Cuando tienes fe en Cristo Jesús, no solamente murió en la cruz por tu pecado, sino que su justicia, su rectitud, es puesta a tu cuenta. Eres declarado justo y recto a la vista de Dios no por tu propio récord, sino porque el récord perfecto de Cristo se acredita al tuyo (Romanos 3:10-28; Filipenses 3:4-9).

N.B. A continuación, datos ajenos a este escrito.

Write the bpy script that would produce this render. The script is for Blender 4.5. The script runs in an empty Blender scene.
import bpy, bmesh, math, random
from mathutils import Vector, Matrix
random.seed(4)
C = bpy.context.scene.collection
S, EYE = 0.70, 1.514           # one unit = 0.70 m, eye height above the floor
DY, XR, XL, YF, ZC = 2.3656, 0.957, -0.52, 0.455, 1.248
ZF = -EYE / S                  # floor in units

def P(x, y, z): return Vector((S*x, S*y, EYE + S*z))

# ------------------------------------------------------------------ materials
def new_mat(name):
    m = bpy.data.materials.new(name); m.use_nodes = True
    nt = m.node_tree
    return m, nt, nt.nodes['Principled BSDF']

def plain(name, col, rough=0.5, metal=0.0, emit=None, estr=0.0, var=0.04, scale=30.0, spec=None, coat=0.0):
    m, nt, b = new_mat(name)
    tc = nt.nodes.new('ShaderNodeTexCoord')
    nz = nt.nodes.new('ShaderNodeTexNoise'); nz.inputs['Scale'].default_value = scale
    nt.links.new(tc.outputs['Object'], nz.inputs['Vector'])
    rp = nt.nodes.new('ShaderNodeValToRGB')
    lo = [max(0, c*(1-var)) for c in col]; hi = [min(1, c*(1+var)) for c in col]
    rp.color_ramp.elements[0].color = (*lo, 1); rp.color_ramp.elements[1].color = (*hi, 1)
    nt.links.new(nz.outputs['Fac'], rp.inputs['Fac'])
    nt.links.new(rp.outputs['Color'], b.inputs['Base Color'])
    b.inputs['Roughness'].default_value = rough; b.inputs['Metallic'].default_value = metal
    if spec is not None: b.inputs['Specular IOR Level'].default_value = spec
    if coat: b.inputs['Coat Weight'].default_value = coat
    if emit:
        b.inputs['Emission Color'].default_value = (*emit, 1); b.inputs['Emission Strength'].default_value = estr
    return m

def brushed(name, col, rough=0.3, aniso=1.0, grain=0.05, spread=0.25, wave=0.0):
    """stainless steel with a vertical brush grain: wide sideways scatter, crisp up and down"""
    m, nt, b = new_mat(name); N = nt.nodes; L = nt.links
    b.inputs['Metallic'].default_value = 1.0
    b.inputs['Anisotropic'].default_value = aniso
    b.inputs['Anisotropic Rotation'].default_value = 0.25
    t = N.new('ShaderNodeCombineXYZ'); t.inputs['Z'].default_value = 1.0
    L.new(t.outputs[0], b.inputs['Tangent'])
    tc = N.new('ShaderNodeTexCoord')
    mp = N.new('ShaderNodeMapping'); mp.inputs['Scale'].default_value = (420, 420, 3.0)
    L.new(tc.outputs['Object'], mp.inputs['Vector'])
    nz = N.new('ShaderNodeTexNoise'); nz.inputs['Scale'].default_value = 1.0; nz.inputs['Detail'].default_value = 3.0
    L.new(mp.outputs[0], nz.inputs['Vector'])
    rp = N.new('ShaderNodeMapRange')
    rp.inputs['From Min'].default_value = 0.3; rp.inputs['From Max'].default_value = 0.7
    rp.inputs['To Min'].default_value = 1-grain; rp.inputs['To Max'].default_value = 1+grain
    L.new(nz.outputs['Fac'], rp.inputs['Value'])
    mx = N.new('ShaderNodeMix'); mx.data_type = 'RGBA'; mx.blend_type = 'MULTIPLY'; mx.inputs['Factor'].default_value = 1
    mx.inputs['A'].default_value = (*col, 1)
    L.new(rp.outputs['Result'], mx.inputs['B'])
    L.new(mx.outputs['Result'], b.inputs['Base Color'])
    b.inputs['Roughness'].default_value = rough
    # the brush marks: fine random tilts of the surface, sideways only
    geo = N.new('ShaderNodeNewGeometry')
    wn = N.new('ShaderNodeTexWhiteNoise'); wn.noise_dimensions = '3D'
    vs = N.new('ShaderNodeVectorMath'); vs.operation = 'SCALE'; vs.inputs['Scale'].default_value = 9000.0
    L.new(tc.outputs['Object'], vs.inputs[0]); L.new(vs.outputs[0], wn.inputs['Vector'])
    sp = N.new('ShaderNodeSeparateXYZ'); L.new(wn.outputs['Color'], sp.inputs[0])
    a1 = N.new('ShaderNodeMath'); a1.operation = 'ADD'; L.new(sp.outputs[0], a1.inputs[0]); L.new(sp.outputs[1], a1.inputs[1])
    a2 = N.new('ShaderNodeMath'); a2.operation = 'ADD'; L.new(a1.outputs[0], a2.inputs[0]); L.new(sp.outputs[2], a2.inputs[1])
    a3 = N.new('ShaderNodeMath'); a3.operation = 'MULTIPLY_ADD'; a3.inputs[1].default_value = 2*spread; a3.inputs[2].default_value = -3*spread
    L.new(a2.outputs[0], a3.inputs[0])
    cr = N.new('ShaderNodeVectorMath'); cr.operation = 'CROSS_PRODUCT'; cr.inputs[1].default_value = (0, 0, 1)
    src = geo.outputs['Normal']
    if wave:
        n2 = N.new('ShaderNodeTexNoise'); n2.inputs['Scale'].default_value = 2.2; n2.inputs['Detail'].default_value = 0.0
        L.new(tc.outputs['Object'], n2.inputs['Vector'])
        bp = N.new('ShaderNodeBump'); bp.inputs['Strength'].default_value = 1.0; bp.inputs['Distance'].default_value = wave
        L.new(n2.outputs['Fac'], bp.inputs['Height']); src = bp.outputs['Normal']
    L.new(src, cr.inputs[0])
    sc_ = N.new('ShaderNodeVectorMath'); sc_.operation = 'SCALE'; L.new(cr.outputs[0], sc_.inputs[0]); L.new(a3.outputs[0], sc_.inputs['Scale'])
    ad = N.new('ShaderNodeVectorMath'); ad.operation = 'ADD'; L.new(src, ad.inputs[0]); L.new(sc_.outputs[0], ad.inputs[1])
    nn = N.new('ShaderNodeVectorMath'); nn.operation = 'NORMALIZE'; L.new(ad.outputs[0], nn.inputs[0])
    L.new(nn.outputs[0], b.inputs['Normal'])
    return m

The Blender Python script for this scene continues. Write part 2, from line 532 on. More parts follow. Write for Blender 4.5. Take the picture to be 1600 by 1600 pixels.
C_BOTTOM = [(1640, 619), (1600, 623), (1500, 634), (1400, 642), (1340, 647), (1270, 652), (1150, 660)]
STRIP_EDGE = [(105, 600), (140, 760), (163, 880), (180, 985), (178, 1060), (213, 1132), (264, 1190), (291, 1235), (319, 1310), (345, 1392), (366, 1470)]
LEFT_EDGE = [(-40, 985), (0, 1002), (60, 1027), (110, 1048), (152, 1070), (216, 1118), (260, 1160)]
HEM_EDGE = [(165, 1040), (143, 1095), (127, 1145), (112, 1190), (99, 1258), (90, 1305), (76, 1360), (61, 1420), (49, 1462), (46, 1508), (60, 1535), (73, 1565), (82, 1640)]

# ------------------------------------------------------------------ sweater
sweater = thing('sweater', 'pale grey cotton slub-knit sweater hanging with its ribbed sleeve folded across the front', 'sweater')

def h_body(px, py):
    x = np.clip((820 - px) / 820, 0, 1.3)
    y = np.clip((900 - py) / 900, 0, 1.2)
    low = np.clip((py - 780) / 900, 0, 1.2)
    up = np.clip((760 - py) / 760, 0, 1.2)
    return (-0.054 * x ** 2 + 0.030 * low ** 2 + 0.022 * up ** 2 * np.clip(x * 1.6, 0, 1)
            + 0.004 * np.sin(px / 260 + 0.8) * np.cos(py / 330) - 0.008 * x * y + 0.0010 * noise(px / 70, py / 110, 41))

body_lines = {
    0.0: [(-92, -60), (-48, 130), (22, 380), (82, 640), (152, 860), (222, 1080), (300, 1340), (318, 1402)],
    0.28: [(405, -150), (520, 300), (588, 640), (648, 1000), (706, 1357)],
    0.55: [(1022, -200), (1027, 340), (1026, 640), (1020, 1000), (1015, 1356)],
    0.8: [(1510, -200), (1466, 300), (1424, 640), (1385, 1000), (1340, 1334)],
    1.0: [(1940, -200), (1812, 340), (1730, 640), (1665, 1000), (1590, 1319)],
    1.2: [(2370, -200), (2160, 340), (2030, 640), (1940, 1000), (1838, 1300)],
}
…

Esta grandiosa verdad de la justificación por fe fue redescubierta por los reformadores protestantes. “Justificados, pues, por la fe, tenemos paz para con Dios por medio de nuestro Señor Jesucristo” (Romanos 5:1). ¿Tienes esa paz? Dios sincera y libremente te ofrece su gracia. ¿Has encontrado a Cristo como tu Salvador?

Preguntas de repaso

  1. ¿Quién es Dios?
  2. ¿En quién llegó a su máxima expresión la revelación de Dios?
  3. ¿Importa qué posición le atribuyamos a Jesús?
  4. ¿Cuál es la evidencia de que Jesús era humano?
  5. ¿Quién dijo Jesús que era?
  6. ¿Cuáles son las tres maneras en que la vida de Cristo nos convence de que es plenamente Dios?
  7. Da algunas pruebas de la resurrección física de Cristo.
  8. ¿Cuál dijo Cristo que era su propósito al venir al mundo?
  9. ¿Por qué necesitamos a un Salvador así? ¿Qué clase de carácter tiene el hombre?
  10. ¿Cómo defines el pecado?
  11. ¿Qué es lo que la Biblia enseña que sea las consecuencias del pecado?
  12. ¿Por qué Dios no puede tomar a la ligera al pecado?
  13. Si somos pecadores y Dios es justo, ¿cómo podemos salvarnos? ¿Cómo alguien puede ser salvo? Para responder a esta pregunta, consulta Romanos 3:21-28 y Filipenses 3:1-9.

 

VERSÍCULO PARA MEMORIZAR

 

Como el Hijo del Hombre no vino para ser servido,

sino para servir, y para dar su vida en rescate por muchos (Mateo 20:28).